## Set problem
Wherever a line holds the string "part", copy that line.

## Provided data
☆ ☆ ☆ ☆ ☆ ☆ ☆
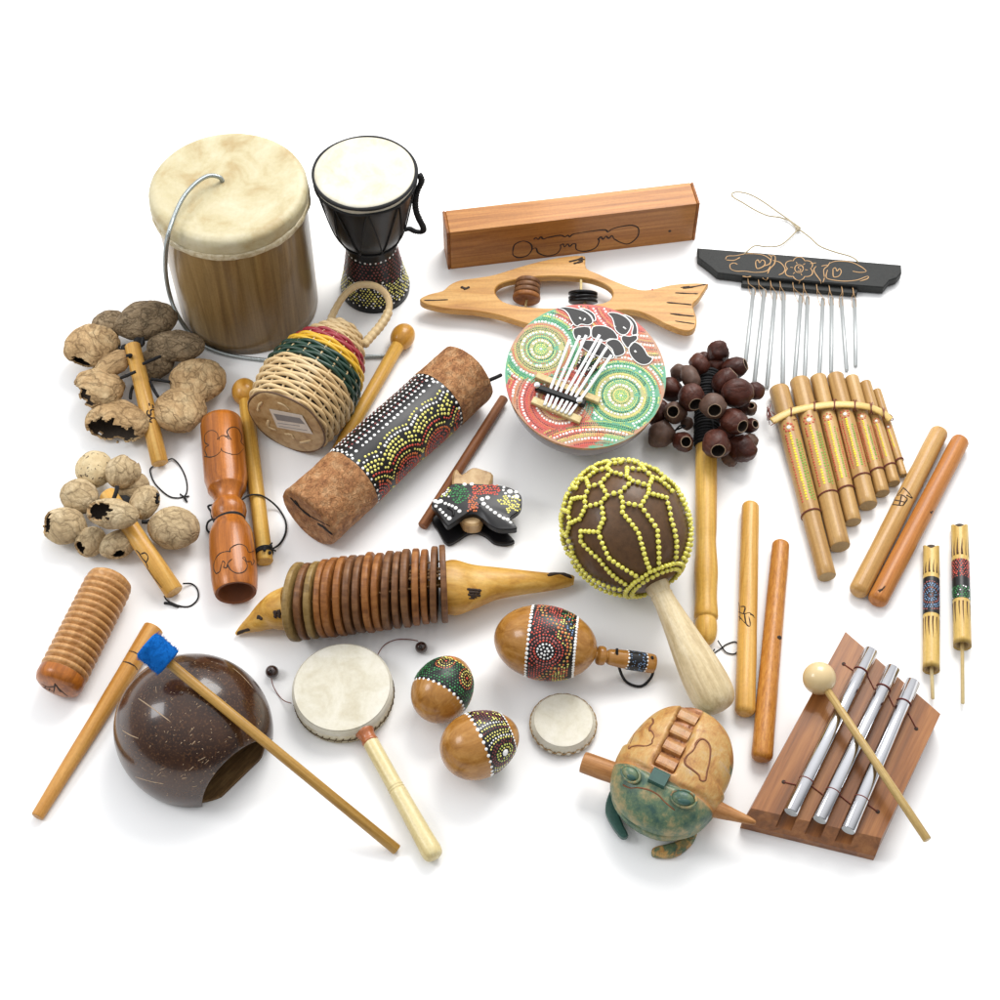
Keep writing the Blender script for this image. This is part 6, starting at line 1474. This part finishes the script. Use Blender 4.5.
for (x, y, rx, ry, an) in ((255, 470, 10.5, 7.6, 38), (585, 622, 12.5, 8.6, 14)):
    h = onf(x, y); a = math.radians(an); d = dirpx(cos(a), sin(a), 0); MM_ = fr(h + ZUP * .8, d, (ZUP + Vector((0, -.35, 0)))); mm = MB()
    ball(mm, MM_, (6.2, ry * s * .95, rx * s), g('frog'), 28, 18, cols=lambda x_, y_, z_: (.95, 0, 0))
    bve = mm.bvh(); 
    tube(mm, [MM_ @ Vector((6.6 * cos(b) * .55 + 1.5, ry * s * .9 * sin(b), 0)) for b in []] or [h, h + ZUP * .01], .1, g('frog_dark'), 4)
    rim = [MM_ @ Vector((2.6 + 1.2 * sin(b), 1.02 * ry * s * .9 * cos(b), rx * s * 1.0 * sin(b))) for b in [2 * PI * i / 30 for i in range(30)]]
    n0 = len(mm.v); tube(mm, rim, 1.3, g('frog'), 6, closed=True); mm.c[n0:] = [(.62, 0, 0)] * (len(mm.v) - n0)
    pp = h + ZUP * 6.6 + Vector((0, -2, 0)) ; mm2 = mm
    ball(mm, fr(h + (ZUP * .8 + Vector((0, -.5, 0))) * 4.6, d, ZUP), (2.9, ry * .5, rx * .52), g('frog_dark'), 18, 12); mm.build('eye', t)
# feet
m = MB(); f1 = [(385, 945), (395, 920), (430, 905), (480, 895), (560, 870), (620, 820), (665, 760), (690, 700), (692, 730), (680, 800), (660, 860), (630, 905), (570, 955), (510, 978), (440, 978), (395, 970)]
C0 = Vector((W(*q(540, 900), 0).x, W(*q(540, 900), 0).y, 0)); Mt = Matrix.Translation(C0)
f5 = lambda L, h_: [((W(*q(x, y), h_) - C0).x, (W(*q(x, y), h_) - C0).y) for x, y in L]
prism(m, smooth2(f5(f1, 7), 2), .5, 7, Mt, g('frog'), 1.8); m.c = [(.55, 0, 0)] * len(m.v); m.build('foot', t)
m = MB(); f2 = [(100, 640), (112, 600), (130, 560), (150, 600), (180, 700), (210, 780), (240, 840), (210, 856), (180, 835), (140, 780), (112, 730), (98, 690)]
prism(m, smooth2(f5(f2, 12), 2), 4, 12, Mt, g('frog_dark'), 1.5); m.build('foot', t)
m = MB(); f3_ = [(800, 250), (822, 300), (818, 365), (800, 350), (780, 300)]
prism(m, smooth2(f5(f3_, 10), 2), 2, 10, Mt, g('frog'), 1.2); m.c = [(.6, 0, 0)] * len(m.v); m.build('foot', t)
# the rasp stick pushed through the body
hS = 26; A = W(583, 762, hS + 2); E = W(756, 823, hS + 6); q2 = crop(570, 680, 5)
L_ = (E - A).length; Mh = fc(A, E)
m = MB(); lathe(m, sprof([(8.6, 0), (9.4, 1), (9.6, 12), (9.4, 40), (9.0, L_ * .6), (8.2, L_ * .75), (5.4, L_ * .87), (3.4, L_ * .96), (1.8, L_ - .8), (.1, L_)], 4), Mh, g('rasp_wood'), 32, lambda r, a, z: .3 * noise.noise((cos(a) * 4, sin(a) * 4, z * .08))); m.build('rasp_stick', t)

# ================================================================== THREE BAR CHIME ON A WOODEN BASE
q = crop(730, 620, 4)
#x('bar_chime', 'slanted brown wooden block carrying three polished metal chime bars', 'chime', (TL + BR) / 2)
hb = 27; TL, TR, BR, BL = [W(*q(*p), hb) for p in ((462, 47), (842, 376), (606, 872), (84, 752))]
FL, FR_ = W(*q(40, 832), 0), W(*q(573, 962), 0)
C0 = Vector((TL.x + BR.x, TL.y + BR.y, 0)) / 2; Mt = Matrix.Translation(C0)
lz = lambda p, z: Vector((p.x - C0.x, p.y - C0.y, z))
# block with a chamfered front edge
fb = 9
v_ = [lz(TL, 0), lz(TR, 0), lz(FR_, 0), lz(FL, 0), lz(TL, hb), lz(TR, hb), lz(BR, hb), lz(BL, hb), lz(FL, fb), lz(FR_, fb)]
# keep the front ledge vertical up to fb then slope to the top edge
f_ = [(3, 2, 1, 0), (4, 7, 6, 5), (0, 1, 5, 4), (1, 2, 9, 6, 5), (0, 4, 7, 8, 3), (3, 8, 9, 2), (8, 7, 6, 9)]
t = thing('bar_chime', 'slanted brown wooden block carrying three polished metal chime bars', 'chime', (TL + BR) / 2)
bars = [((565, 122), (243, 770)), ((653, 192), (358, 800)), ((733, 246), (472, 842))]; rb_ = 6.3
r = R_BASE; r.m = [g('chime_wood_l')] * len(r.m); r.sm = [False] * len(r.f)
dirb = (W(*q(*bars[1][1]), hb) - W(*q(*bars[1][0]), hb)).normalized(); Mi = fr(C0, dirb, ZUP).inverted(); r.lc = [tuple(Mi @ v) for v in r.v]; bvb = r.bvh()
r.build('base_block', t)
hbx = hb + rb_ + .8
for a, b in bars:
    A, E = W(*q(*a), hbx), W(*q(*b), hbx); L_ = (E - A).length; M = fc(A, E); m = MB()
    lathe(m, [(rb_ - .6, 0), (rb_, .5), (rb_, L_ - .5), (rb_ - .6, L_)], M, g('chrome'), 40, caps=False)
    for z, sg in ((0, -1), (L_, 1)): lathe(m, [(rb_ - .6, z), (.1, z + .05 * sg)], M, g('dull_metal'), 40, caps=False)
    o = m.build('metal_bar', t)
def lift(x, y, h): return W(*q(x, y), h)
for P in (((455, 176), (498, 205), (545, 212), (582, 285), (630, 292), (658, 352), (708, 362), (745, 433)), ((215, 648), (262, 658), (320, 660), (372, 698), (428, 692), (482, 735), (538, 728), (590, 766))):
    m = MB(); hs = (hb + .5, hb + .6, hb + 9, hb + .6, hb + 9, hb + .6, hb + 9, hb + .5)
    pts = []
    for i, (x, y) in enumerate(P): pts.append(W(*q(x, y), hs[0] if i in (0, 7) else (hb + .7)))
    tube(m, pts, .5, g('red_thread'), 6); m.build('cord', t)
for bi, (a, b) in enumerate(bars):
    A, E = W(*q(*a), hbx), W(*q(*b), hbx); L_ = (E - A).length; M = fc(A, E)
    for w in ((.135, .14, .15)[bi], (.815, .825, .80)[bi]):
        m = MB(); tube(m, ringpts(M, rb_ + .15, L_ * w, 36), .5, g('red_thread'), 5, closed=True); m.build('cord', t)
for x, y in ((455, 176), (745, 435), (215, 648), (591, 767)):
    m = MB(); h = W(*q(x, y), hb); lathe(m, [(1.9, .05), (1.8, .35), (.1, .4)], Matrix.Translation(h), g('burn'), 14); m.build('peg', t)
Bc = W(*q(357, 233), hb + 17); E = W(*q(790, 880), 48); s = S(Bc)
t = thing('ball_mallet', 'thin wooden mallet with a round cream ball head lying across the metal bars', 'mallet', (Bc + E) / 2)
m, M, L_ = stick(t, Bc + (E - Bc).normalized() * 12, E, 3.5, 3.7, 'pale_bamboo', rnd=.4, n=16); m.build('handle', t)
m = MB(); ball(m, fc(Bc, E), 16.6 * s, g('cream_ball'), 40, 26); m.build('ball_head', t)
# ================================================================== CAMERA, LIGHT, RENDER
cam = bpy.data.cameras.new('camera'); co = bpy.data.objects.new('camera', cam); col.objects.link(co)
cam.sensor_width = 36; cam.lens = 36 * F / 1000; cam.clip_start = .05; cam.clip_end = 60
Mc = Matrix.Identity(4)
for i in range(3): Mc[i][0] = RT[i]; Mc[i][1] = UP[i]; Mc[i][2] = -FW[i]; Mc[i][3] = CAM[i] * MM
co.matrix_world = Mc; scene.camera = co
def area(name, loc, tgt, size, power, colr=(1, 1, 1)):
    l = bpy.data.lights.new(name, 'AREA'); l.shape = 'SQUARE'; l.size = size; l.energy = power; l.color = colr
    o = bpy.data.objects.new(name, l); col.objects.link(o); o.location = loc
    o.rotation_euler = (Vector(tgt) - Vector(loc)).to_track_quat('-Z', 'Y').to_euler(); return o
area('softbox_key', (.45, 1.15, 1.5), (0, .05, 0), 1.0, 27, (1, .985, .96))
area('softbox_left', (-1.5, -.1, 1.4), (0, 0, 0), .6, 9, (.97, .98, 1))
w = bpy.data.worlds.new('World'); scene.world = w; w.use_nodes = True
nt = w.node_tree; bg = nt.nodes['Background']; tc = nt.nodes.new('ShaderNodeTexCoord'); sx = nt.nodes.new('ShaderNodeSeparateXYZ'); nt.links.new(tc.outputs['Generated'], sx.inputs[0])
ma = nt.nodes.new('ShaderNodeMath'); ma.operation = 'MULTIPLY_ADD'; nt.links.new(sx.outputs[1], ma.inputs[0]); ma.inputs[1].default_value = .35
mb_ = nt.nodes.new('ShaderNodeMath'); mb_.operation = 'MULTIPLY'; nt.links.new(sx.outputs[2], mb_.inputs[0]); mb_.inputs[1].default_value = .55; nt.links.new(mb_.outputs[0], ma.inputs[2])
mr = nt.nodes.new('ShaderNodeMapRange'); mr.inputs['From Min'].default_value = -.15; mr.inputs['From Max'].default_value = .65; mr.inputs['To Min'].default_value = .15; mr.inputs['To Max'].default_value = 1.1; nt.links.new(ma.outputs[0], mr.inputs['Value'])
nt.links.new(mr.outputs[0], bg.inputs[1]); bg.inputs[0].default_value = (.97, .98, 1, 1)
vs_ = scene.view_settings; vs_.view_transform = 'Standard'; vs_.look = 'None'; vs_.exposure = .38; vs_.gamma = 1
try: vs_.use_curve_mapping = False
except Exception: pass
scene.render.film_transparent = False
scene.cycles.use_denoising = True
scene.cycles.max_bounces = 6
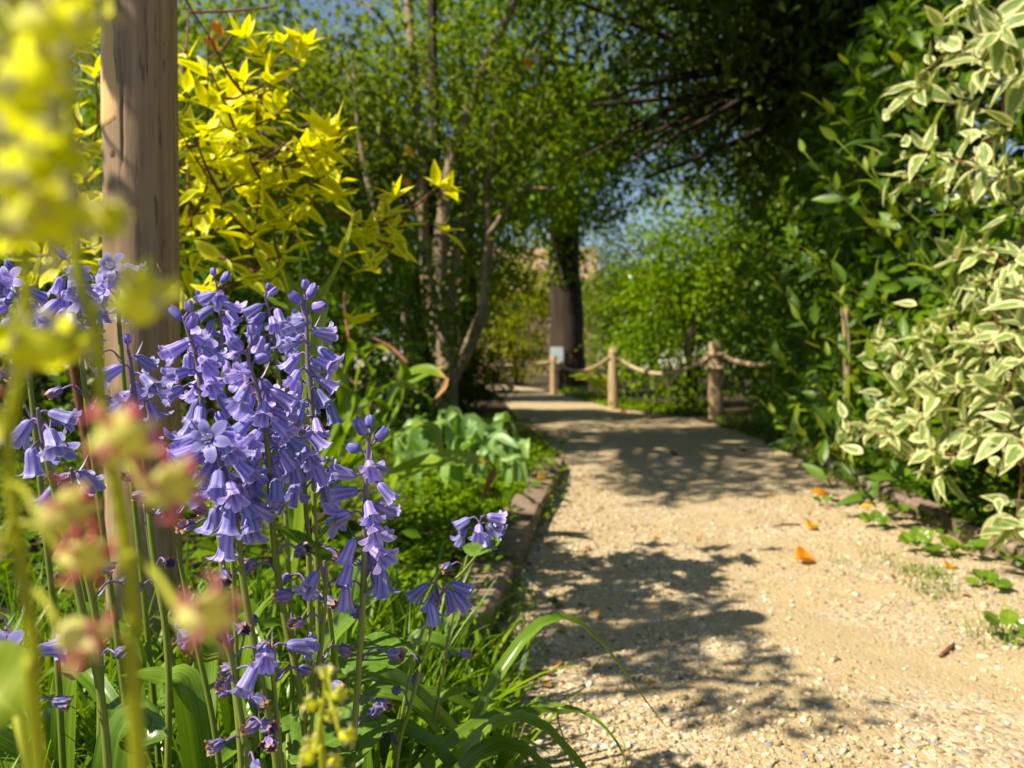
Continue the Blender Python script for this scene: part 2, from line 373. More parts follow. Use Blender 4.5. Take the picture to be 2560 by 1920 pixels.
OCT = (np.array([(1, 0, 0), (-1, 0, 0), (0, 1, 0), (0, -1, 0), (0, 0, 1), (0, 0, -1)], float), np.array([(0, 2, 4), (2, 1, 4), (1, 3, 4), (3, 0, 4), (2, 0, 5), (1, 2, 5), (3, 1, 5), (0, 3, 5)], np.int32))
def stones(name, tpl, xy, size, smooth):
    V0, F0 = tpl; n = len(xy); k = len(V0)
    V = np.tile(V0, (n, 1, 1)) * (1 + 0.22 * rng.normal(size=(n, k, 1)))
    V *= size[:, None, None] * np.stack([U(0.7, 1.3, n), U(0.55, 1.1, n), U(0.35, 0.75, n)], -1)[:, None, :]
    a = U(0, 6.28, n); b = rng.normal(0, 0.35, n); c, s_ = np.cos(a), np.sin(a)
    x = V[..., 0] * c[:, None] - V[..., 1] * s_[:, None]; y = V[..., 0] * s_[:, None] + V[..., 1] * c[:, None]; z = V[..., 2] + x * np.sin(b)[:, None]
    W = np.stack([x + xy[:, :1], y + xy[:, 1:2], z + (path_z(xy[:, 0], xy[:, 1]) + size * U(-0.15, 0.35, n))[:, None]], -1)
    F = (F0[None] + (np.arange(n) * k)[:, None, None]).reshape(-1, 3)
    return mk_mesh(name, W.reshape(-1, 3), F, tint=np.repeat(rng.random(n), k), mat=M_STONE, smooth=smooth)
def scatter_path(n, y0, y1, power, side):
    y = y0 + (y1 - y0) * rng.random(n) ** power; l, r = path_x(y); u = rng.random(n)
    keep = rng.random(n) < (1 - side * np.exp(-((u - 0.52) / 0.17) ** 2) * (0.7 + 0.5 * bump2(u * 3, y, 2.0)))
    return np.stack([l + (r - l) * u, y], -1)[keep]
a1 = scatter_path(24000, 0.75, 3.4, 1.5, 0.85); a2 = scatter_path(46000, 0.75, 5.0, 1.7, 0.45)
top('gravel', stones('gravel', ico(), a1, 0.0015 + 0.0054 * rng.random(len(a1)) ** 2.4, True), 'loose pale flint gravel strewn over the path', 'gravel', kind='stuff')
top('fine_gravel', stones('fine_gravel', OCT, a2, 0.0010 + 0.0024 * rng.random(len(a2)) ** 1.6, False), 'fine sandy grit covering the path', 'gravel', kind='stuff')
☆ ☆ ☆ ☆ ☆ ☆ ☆
## The output
Keep writing the Blender script for this image. This is part 6, starting at line 1474. This part finishes the script. Use Blender 4.5.
Continue the Blender Python script for this scene: part 2, from line 373. More parts follow. Use Blender 4.5. Take the picture to be 2560 by 1920 pixels.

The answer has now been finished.